If you're still reading at this point, well, my hat is off to you ("and my HAND is off to YOU!" name that show).  I just wanted to illustrate how incredible it was when Darcy alerted us that she was going to be in Utah for the weekend, and Carrie decided to drive a couple hours, and Liz offered her apartment for brunch, and then I talked to Brooke and we arranged a sleepover...how could I not sprint down to to Utah for 24 hours?  I left on Saturday afternoon and came back Sunday evening--8 hours of driving in less than 24 hours.  It wasn't ideal, but I'm telling you, this is how much I believe in the power of women friendships.  I got In N Out twice, went on a Trader Joe's shopping spree, spent over 4 hours lounging around Liz's apartment talking, drove around talking Brooke's ear off, it was just the greatest.

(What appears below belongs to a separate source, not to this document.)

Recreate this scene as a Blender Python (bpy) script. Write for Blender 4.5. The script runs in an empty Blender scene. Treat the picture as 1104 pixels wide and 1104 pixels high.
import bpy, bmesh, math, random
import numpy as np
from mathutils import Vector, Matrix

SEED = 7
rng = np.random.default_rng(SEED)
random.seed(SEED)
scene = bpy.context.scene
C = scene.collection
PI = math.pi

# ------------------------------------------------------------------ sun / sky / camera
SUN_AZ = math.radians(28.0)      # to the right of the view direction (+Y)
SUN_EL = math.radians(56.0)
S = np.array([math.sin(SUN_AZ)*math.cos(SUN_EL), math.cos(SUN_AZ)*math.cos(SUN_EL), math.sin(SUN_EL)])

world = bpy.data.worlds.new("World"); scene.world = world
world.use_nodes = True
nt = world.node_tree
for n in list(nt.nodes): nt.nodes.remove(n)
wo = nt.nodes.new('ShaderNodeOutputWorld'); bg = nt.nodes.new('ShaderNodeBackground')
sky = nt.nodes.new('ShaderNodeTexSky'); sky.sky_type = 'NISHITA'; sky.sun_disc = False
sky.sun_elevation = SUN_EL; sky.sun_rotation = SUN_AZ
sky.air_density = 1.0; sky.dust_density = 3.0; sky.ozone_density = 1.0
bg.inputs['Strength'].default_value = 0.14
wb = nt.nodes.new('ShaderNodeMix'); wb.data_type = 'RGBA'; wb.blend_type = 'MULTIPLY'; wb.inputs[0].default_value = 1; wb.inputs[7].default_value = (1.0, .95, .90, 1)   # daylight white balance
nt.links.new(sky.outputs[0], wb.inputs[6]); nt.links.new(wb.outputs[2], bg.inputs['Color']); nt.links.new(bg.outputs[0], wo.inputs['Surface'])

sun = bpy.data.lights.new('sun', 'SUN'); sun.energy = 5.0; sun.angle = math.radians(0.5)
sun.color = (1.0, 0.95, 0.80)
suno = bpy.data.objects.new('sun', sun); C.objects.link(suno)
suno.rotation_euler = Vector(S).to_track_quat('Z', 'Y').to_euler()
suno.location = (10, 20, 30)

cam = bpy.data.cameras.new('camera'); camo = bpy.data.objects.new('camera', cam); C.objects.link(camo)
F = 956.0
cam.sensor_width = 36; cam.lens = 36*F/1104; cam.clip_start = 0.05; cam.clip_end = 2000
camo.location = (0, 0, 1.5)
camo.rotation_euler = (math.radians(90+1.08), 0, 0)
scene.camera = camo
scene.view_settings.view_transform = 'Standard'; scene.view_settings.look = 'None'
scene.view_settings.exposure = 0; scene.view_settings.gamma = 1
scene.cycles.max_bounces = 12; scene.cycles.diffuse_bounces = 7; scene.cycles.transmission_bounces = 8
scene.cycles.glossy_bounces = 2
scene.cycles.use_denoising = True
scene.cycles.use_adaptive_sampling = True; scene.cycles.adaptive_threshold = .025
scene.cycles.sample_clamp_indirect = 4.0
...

I think it is so important to get out of the house after a long day of talking to a toddler to have a conversation with someone on an equal level, someone you can bounce ideas off of and exchange hair compliments with.  I love talking books and religion and feminism, and then I also love being like "Should I get a boob job?  Are my eyebrows too thick?  Did you see that weird blog post by that one blogger?" It's programmed in us to need to connect with other people, and I really think that there's a certain kind of sadness that forms when that need isn't being met.  I'm so used to feeling left behind living in such a transient town, and this weekend was a wonderful reminder that these women who have spread out across the country aren't gone from my life, they just don't live next door anymore.  We still care deeply about one another and that support system still exists, just in a different way than it once did.  It's also so good for my writing to pick a brain that isn't my own and to hear about how someone else sees the world.  It's just all so beautiful that I came home and organized a Galentine's Day party to celebrate the women in my life. I LOVE GIRLFRIENDS.